◆ SOURCE EXCERPT ◆
◇ ◇ ◇

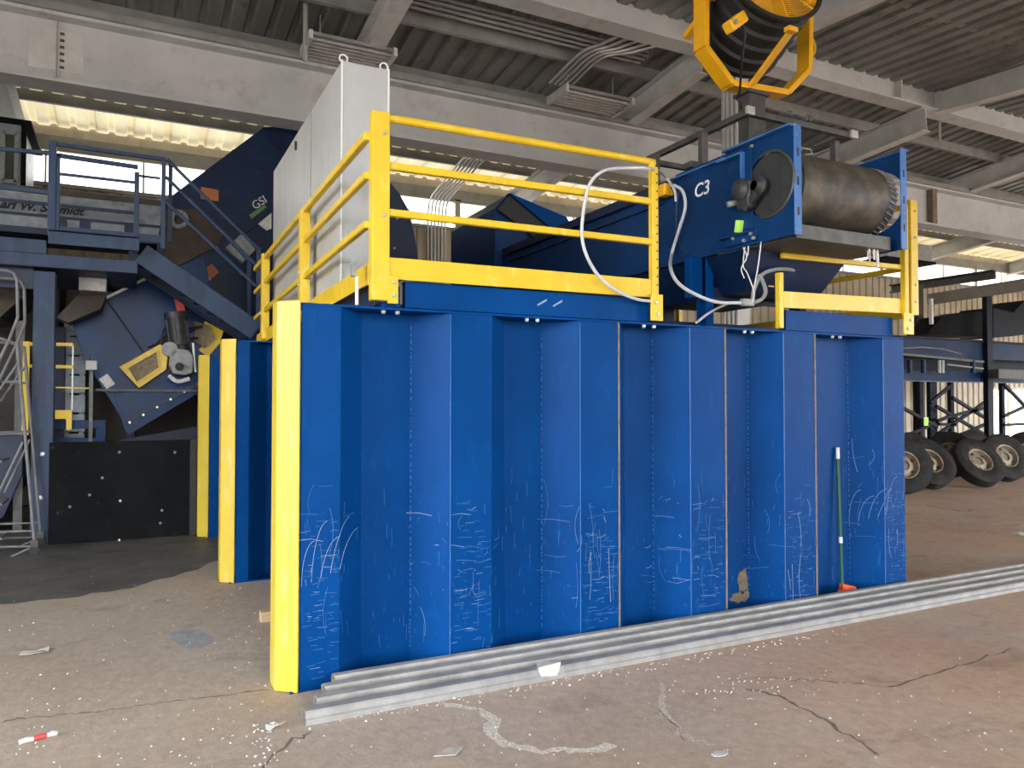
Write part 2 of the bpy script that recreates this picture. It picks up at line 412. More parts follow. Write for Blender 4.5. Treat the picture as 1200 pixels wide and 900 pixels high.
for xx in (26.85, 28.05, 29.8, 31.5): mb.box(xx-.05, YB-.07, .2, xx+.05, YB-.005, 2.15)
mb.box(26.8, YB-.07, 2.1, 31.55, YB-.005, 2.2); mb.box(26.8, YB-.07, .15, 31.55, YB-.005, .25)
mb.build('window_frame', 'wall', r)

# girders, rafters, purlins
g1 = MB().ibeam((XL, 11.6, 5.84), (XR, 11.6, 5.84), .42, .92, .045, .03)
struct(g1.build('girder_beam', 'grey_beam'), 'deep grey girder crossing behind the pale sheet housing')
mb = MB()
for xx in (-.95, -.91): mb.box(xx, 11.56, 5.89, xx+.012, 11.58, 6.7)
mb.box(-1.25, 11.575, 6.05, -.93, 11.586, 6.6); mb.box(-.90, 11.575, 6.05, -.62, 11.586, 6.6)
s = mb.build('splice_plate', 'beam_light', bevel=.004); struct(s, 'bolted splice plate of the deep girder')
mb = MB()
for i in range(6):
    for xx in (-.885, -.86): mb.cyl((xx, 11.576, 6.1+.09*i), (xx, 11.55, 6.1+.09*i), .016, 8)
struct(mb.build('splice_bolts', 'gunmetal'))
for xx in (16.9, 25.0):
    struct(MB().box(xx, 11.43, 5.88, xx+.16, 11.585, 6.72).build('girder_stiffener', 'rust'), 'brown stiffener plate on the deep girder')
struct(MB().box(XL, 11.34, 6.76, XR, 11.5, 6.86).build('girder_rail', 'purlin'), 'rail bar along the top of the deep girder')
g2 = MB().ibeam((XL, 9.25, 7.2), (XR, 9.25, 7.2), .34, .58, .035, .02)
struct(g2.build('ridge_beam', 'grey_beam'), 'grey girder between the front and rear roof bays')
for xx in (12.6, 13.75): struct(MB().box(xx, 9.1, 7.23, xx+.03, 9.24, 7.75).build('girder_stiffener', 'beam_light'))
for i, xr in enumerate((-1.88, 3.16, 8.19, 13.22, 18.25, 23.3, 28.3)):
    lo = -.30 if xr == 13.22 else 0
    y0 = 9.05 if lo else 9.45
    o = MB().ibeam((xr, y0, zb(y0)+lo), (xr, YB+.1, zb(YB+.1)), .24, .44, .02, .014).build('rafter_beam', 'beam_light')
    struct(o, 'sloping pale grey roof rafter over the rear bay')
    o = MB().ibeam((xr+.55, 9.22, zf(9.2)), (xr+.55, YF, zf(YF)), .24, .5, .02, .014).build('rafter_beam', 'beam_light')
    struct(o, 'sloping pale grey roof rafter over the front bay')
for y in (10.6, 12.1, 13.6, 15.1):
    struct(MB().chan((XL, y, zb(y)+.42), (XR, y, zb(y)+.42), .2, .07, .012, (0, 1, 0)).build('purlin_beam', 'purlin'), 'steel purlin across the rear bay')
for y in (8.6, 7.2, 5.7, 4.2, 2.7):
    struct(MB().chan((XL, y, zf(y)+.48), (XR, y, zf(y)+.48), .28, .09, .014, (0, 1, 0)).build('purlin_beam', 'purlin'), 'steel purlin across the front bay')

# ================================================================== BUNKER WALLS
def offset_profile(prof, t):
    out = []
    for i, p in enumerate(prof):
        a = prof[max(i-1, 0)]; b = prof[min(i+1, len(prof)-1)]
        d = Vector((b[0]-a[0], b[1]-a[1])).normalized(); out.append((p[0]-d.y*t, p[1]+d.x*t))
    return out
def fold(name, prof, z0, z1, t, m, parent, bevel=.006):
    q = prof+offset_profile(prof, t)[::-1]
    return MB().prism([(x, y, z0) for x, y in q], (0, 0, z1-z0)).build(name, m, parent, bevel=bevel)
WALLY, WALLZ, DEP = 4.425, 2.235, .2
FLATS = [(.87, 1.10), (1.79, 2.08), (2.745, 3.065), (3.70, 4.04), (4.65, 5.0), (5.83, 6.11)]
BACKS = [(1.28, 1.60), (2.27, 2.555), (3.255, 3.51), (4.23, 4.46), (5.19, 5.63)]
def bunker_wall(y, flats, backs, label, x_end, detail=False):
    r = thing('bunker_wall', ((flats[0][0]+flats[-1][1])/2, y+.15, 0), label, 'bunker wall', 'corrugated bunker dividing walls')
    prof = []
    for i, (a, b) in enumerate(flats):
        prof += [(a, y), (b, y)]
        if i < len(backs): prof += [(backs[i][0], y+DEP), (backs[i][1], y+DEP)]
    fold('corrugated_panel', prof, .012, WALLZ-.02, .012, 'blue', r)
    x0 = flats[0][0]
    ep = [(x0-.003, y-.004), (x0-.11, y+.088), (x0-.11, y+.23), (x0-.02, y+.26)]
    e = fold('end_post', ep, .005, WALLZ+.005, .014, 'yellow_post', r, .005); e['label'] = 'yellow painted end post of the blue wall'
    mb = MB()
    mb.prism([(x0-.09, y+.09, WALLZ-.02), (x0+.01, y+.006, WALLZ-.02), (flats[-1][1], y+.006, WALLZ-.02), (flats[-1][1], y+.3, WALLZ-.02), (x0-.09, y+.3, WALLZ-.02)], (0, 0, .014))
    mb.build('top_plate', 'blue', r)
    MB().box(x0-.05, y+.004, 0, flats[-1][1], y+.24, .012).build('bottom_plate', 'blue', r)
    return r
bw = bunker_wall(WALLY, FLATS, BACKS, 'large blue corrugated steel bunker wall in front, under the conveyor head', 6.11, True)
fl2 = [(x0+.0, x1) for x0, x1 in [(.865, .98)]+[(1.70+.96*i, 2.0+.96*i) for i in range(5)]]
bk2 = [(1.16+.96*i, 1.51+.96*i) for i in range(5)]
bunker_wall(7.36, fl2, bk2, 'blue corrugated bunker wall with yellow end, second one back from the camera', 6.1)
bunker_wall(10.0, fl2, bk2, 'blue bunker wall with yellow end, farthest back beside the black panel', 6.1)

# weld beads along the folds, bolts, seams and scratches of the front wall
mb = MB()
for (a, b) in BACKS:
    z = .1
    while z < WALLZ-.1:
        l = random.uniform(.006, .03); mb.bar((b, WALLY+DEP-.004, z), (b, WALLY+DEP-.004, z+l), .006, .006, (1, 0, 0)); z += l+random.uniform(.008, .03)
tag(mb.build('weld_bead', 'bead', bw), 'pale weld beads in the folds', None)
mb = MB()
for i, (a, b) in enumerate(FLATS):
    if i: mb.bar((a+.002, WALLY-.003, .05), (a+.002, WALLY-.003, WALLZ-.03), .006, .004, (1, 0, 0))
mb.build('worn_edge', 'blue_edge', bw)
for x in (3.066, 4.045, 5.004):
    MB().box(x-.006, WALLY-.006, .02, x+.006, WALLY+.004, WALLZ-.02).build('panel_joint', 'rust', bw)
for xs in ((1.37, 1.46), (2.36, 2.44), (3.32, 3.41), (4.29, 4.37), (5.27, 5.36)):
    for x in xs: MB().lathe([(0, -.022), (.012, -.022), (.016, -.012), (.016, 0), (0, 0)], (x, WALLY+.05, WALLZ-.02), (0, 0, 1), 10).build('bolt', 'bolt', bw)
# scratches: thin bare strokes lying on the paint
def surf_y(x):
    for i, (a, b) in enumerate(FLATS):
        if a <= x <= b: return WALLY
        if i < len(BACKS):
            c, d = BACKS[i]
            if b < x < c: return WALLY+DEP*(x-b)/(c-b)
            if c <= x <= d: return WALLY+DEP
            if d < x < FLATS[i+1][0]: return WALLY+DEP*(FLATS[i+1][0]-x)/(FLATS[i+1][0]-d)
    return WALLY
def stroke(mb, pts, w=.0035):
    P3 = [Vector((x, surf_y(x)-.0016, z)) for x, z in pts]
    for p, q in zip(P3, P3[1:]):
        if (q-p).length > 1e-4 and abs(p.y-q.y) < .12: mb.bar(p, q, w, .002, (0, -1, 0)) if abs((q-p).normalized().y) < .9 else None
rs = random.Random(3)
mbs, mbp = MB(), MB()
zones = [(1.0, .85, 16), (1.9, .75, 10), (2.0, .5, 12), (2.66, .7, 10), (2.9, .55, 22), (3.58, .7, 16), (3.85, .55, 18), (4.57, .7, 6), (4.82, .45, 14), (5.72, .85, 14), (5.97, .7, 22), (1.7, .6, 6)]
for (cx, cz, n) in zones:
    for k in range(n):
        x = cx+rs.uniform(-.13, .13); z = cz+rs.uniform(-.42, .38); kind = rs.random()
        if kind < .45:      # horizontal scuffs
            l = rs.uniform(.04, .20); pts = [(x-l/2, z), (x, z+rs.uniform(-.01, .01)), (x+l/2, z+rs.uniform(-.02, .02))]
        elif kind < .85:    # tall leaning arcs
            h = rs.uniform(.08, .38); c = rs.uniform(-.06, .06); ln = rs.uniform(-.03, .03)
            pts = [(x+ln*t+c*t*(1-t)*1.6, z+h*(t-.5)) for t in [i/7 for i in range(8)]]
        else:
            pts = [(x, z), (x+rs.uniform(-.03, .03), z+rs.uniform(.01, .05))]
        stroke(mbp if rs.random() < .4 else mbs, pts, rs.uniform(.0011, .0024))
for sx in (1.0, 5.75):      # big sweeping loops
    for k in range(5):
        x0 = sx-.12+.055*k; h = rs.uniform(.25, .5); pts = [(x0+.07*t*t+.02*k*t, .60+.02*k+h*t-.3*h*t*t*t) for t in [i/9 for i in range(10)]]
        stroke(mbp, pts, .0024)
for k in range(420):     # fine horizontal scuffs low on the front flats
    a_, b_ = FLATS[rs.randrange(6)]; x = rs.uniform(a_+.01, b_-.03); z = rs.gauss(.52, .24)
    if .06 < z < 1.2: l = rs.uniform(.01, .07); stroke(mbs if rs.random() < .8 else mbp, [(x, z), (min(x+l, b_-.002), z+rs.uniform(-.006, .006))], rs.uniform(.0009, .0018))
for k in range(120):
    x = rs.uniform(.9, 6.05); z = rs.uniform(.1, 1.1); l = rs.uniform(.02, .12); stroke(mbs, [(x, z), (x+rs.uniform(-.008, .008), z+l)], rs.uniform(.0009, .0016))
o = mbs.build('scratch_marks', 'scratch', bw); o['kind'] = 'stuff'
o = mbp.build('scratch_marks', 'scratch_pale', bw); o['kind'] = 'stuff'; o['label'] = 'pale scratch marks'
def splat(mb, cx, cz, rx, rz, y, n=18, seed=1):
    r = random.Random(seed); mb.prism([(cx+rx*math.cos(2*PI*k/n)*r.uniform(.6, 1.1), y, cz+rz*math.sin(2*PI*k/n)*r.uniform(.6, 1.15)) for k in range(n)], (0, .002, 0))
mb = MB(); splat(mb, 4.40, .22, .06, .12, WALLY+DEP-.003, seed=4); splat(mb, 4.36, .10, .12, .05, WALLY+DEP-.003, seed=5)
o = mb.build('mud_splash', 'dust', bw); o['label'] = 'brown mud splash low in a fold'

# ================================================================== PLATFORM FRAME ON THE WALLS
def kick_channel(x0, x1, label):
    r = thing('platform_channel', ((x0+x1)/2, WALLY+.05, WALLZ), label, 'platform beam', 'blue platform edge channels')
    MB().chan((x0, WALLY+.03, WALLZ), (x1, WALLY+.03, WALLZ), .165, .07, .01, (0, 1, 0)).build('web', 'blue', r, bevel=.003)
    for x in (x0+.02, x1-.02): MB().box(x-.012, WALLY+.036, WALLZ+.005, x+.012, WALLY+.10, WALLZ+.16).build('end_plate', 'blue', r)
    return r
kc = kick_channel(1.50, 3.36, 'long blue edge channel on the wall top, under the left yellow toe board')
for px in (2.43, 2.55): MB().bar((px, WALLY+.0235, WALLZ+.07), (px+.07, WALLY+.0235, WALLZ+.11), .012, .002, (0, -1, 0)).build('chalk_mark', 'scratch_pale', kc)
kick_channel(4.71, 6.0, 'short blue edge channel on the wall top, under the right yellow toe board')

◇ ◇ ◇

◆ EXERCISE INSTRUCTIONS ◆
Repeat exactly and only the lines from the start of the data above through the line that holds "mb.build('window_frame', 'wall', r)", inclusive. Pictures do not belong in the copy.

◆ RESULT ◆
Write part 2 of the bpy script that recreates this picture. It picks up at line 412. More parts follow. Write for Blender 4.5. Treat the picture as 1200 pixels wide and 900 pixels high.
for xx in (26.85, 28.05, 29.8, 31.5): mb.box(xx-.05, YB-.07, .2, xx+.05, YB-.005, 2.15)
mb.box(26.8, YB-.07, 2.1, 31.55, YB-.005, 2.2); mb.box(26.8, YB-.07, .15, 31.55, YB-.005, .25)
mb.build('window_frame', 'wall', r)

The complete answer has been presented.